The photos were inspired by real events, but Appert staged them, using actors to recreate certain scenes and then cutting and pasting headshots of the Commune's central figures. The photos were later banned for disturbing public peace and promoting further violence by sustaining anti-Communard sentiments.
In other cases of political commentary, collages did not aim to look realistic at all. German artist Helmut Herzfeld, who published under the anglicized name John Heartfield, pioneered the use of art as a political weapon, creating photomontages to promote his anti-Nazi and anti-fascist views.
Starting in 1930, Heartfield regularly designed covers for the weekly communist magazine AIZ, based in Berlin until Hitler's seizure of power in 1933. One AIZ cover on display at the Rijksmuseum portrays Nazi propaganda chief Joseph Goebbels attaching Karl Marx's iconic beard to Hitler's face—a satirical comment on Nazi attempts to win over the working class.
Rooseboom emphasizes that readers understood this was satire: "It was clear to everyone that he was not trying to make people believe that the scenes he created were actually taking place." Yet the images were eye-catching at a time when mass media was just beginning to spread, with magazines in the 1930s sometimes reaching millions of copies per week.
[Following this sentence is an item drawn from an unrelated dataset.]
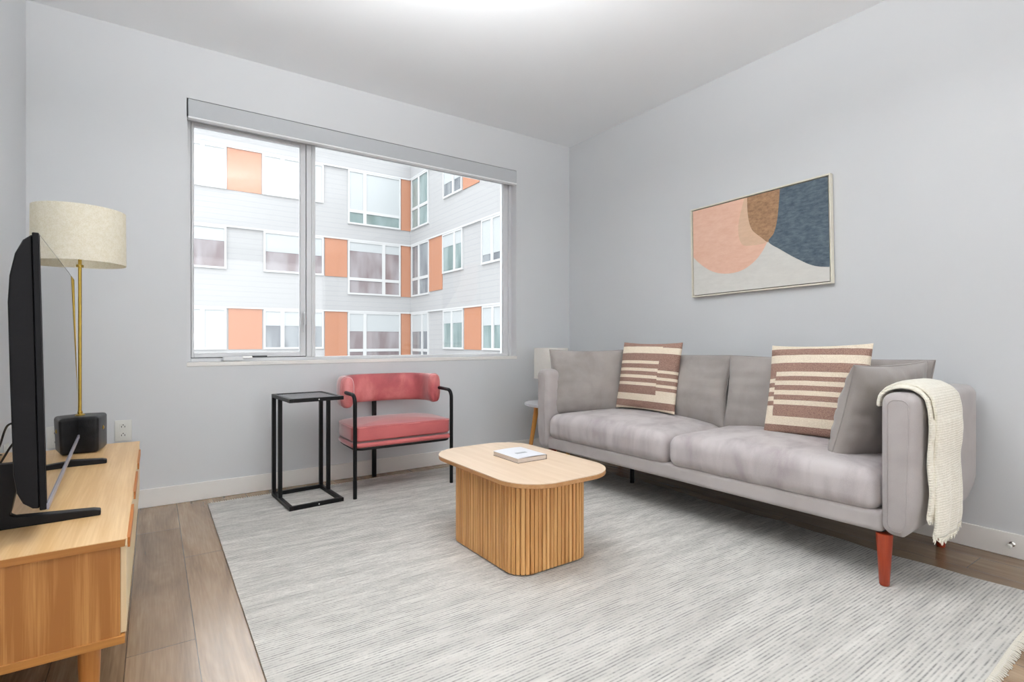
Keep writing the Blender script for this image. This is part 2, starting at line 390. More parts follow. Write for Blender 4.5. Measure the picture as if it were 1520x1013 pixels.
b = MB(); b.box(.868, .927, FY-.006, FY+.06, WZ0+.022, WZ1-.09); b.box(.9, .906, FY-.012, FY-.006, WZ0+.022, WZ1-.09); wl(b, 'window_mullion', M['frame_white'], bevel=.003)
s0, s1, sz0, sz1 = WX0+.028, .866, WZ0+.026, WZ1-.094
b = MB(); w_ = .036; wb = .03
b.box(s0, s0+.015, FY+.004, FY+.05, sz0, sz1); b.box(s1-w_, s1, FY+.004, FY+.05, sz0, sz1); b.box(s0+.015, s1-w_, FY+.004, FY+.05, sz0, sz0+wb); b.box(s0+.015, s1-w_, FY+.004, FY+.05, sz1-wb, sz1)
sash = wl(b, 'window_sash', M['frame_white'], bevel=.004)
b = MB(); b.box(s0+.015, s1-w_, FY+.027, FY+.031, sz0+wb, sz1-wb); b.build('window_glass', M['pane'], sash)
b = MB(); b.box(.927, WX1-.07, FY+.027, FY+.031, WZ0+.022, WZ1-.09); wl(b, 'window_glass', M['pane'])
b = MB(); b.box(WX0+.026, s0, FY+.01, FY+.012, WZ0+.022, WZ1-.09); b.box(s1, .868, FY+.01, FY+.012, WZ0+.022, WZ1-.09); b.box(WX0+.026, .868, FY+.01, FY+.012, WZ0+.022, WZ0+.026)
wl(b, 'window_gasket', M['black_gap'])
b = MB(); b.rbox(.36, .475, FY-.035, FY, WZ0+.002, WZ0+.03, .008); cr = wl(b, 'crank_handle', M['frame_white'], smooth=True)
b = MB(); b.box(.475, .53, FY-.012, FY-.004, WZ0+.022, WZ0+.03); b.build('crank_arm', M['chrome'], cr)
b = MB(); b.box(.53, .62, FY-.004, FY+.003, WZ0+.026, WZ0+.034); b.build('crank_slot', M['black_gap'], cr)
b = MB(); b.rbox(.845, .862, FY-.022, FY-.004, 1.07, 1.16, .006); b.tube([(.854, FY-.02, 1.15), (.850, FY-.035, 1.08), (.842, FY-.045, 1.02)], .005, 8); wl(b, 'window_lock_lever', M['frame_white'], smooth=True)

# roller blind: cassette set into the head of the opening
bl = empty('roller_blind', (0, YB, 2.309), label='white roller blind cassette across the top of the big window', cat='blind')
b = MB(); b.box(WX0+.008, WX1-.006, -.004, .09, 0, .104); b.build('cassette', M['blind_white'], bl, bevel=.003)
b = MB(); b.box(WX0+.006, WX1-.004, -.010, .03, -.013, -.001); b.build('bottom_bar', M['bar_lit'], bl, bevel=.003)
b = MB(); b.box(WX0, WX0+.0075, .0, .085, -.005, .107); b.box(WX0+.0075, WX1, .002, .085, .1045, .107); b.build('shadow_gap', M['black_gap'], bl)  # dark strips stand in for the shaded gap round the cassette

# ------------------------------------------------------------------ outlets and door stop
def outlet(name, loc, rz, label, w_=.078, h_=.118):
    r = empty(name, loc, rz, label, 'wall outlet')
    b = MB(); b.rbox(-w_/2, w_/2, -.006, 0, -h_/2, h_/2, .003, 2, 2); b.build('cover_plate', M['outlet'], r, smooth=True)
    for dz in (-.024, .024):
        b = MB(); b.box(-.017, .017, -.008, -.006, dz-.016, dz+.016); rc = b.build('receptacle', M['outlet'], r, bevel=.002)
        b = MB(); b.box(-.009, -.006, -.0086, -.008, dz-.006, dz+.003); b.box(.006, .009, -.0086, -.008, dz-.006, dz+.003); b.box(-.0025, .0025, -.0086, -.008, dz+.006, dz+.011); b.build('socket_slot', M['slot'], rc)
    return r
outlet('wall_outlet', (-.142, YB, .454), 0, 'white wall outlet on the window wall, just right of the black lamp base')
outlet('wall_outlet', (XL, 3.23, .44), R(90), 'white wall outlet on the left wall behind the television')
ds = empty('door_stop', (XR-.013, .672, .06), 0, 'small nickel spring door stop screwed into the right baseboard', 'door stop')
b = MB(); b.lathe([(.0001, 0), (.011, 0), (.011, .004), (.006, .008), (.0055, .04)], 16); o = b.build('stem', M['chrome'], ds, smooth=True); o.rotation_euler = (0, R(-90), 0)
b = MB(); b.lathe([(.0001, .055), (.007, .055), (.009, .051), (.009, .041), (.0055, .04)], 16); o = b.build('tip', M['outlet'], ds, smooth=True); o.rotation_euler = (0, R(-90), 0)

# ------------------------------------------------------------------ rug
rg = empty('area_rug', (1.49, 2.0, 0), 0, 'large pale grey flat-woven rug with fine dark broken lines', 'rug')
RX0, RX1, RY0, RY1 = .262, 2.725, .46, 3.545
nx, ny = 50, 80; vs = []; fs = []
def rugpt(u, v):
    x = RX0+(RX1-RX0)*u; y = RY0+(RY1-RY0)*v
    x += .010*math.sin(v*23+.7)*u**6+.006*math.sin(v*61)*u**10
    y += .006*math.sin(u*17)*(abs(2*v-1)**6)
    return x-1.49, y-2.0
for j in range(ny+1):
    for i in range(nx+1):
        x, y = rugpt(i/nx, j/ny); z = .008+.0006*noise.noise(Vector((x*3, y*3, 0)))
        vs.append((x, y, z))
for j in range(ny):
    for i in range(nx): a = j*(nx+1)+i; fs.append((a, a+1, a+nx+2, a+nx+1))
n0 = len(vs)
ring = [i for i in range(nx+1)]+[j*(nx+1)+nx for j in range(1, ny+1)]+[ny*(nx+1)+i for i in range(nx-1, -1, -1)]+[j*(nx+1) for j in range(ny-1, 0, -1)]
for i in ring: vs.append((vs[i][0], vs[i][1], .0005))
for k in range(len(ring)): fs.append((ring[k], n0+k, n0+(k+1) % len(ring), ring[(k+1) % len(ring)]))
b = MB(); b.add(vs, fs); b.build('weave', M['rug'], rg, smooth=True)
random.seed(3)
for v_, s_ in ((0, -1), (1, 1)):
    b = MB()
    for i in range(200):
        u = (i+.5)/200; x, y = rugpt(u, v_)
        b.tube([(x, y-s_*.012, .0085), (x+random.uniform(-.002, .002), y+s_*.006, .007), (x+random.uniform(-.004, .004), y+s_*random.uniform(.012, .018), .003)], .0042, 5, .002)
    b.build('knotted_fringe', M['fringe'], rg, smooth=True)

# ------------------------------------------------------------------ tv console
CX0, CX1, CY0, CY1, CZ0, CZ1 = -.545, -.052, 1.516, 2.957, .257, .5
cn = empty('tv_console', ((CX0+CX1)/2, (CY0+CY1)/2, 0), 0, 'low oak television console on round tapered legs at the left wall', 'tv console')
ox, oy = (CX0+CX1)/2, (CY0+CY1)/2; hx = (CX1-CX0)/2; hy = (CY1-CY0)/2
b = MB(); b.box(-hx+.001, hx-.012, -hy+.005, hy-.005, CZ0+.018, CZ1-.018); b.build('body', M['oak_shaded'], cn)
b = MB(); b.box(-hx, hx-.003, -hy, hy, CZ1-.018, CZ1-.0015); b.build('top_edge_band', M['oak_edge'], cn, bevel=.001)
b = MB(); b.box(-hx, hx, -hy, hy, CZ1-.0015, CZ1); b.build('top', M['oak'], cn)
b = MB(); b.box(-hx, hx-.003, -hy, hy, CZ0, CZ0+.018); b.build('bottom_board', M['oak_edge'], cn, bevel=.001)
L3 = (2*hy-.02)/3
for i in range(3):
    y0 = -hy+.01+i*L3+.003; y1 = y0+L3-.006
    b = MB(); zt = CZ1-.02; zb = CZ0+.021; cy = (y0+y1)/2
    poly = [(y0, zb), (y1, zb), (y1, zt), (cy+.17, zt), (cy+.16, zt-.03), (cy-.16, zt-.03), (cy-.17, zt), (y0, zt)]
    b.prism(poly, hx-.0115, hx-.001, 'x'); dr = b.build('drawer_front', M['oak_pale'], cn)
    b = MB(); b.box(hx-.0118, hx+.004, cy-.16, cy+.16, zt-.028, zt-.004); b.build('recessed_pull', M['pull'], dr)
for sx in (-1, 1):
    for sy in (-1, 1):
        x = sx*(hx-.075); y = sy*(hy-.09)
        b = MB(); b.lathe([(.0135, 0), (.015, .01), (.024, CZ0)], 20, (x, y)); b.build('leg', M['leg_oak'], cn, smooth=True)

# ------------------------------------------------------------------ television
ang = math.atan2(.044, 1.11)+.001
tv = empty('television', (-.2315, 2.155, CZ1), ang, 'black flatscreen television seen almost edge-on, standing on the oak console', 'tv')
TW, Z0, Z1 = .5555, .072, .708
b = MB(); b.box(-.012, 0, -TW, TW, Z0, Z1); b.build('bezel', M['tv_edge'], tv, bevel=.002)
b = MB(); b.box(0, .0045, -TW, TW, Z0, Z0+.013); b.build('lower_trim', plain('grey aluminium trim', srgb(150, 148, 160), .4, .5), tv, bevel=.001)
b = MB(); b.box(0, .0012, -TW+.006, TW-.006, Z0+.0135, Z1-.006); b.build('screen', M['screen'], tv)
prof = [(-.012, Z0+.004), (-.024, Z0+.006), (-.040, Z0+.02), (-.050, Z0+.045), (-.055, Z0+.09), (-.056, Z0+.3), (-.056, Z1-.16), (-.052, Z1-.10), (-.042, Z1-.05), (-.028, Z1-.018), (-.012, Z1-.004)]
b = MB(); b.prism(prof, -TW+.003, TW-.003, 'y'); b.build('rear_housing', M['tv_plastic'], tv, smooth=True, bevel=.004, angle=30)
for c_ in tv.children: c_.rotation_euler = (0, R(-1.2), 0); c_.location = (.007, 0, 0)     # the panel leans back a little
for yy in (-.39, .345):
    # foot: a flat bar on the console and a slanting strut up to the rear housing
    b = MB(); y0, y1 = yy-.014, yy+.014
    poly = [(.1, 0), (.1, .014), (.085, .018), (-.066, .028), (-.075, .034), (-.072, .045), (-.058, .12), (-.050, .16), (-.098, .16), (-.104, .12), (-.125, .05), (-.16, .02), (-.16, 0)]
    b.prism(poly, y0, y1, 'y'); b.build('foot', M['tv_plastic'], tv, bevel=.003)
def cable(name, pts, label, r=.003):
    n = 24; P_ = [Vector(p) for p in pts]; out = []
    for i in range(len(P_)-1):
        p0, p1, p2, p3 = P_[max(i-1, 0)], P_[i], P_[i+1], P_[min(i+2, len(P_)-1)]
        for k in range(8):
            t_ = k/8; out.append(.5*((2*p1)+(-p0+p2)*t_+(2*p0-5*p1+4*p2-p3)*t_*t_+(-p0+3*p1-3*p2+p3)*t_**3))
    out.append(P_[-1]); b = MB(); b.tube(out, r, 8)
    return tag(b.build(name, M['rubber'], smooth=True), label, 'cable')
cable('power_cable', [(-.325, 2.1, .72), (-.37, 2.2, .70), (-.42, 2.4, .62), (-.48, 2.7, .54), (-.53, 3.1, .47), (-.545, 3.23, .465)], 'upper black cable from the television back to the left wall outlet')
cable('video_cable', [(-.325, 2.15, .68), (-.36, 2.2, .64), (-.41, 2.3, .56), (-.47, 2.45, .505), (-.5, 2.75, .505), (-.52, 2.94, .505), (-.53, 3.0, .42), (-.53, 3.05, .2), (-.525, 3.1, .02)], 'lower black cable drooping behind the television over the console')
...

Generally, little is known about the reception of manipulated photos at the turn of the 20th century, notes Rooseboom. What is clear is that people then were not exposed to as many images. He observes, "Now, every single day we see more images or photographs than a 19th-century person would see in their whole lifetime."
Somewhat ironically, while people's limited exposure to images in the past made it easier for them to be fooled by manipulated imagery, today we tend to scroll quickly through an overwhelming number of photos, often missing the details that could reveal an AI-generated fake.